= Work to do =
Work out how many lines in the listing below include the word "Blender". Give nothing but the number.

Records with scene code
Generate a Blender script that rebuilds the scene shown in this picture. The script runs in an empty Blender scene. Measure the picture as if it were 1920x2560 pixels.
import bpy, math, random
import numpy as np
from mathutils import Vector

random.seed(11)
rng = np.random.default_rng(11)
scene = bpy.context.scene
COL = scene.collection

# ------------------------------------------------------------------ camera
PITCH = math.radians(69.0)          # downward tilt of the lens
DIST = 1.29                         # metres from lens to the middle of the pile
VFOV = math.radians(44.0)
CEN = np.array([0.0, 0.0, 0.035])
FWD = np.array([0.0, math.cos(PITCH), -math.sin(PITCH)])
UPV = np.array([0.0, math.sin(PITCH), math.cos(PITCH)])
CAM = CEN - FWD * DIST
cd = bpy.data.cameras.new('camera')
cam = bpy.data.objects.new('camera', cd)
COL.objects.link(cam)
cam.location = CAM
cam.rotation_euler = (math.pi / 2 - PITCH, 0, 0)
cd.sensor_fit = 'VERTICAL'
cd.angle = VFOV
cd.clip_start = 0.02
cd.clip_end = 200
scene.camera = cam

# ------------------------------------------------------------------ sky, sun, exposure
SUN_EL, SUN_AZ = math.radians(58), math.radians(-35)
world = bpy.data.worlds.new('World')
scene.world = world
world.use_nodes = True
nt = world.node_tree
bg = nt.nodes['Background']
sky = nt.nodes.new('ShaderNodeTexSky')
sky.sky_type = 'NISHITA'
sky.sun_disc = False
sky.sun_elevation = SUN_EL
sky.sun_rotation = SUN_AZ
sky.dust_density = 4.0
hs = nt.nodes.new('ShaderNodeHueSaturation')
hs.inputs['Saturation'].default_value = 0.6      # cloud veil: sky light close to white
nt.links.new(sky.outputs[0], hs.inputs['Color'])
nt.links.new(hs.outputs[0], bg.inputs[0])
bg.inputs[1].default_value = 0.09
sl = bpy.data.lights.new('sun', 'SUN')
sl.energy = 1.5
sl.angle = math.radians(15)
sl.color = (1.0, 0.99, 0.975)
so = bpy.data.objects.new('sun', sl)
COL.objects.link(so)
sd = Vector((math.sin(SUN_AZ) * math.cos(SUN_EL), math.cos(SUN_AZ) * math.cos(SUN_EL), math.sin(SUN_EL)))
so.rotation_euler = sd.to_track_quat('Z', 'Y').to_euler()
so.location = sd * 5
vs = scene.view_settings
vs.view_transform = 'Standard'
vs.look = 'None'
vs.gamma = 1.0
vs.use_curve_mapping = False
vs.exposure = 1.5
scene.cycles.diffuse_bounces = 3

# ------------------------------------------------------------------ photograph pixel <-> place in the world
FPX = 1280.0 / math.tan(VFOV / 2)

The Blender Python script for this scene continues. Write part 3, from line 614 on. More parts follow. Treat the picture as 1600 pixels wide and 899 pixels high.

= Result for this exercise =
2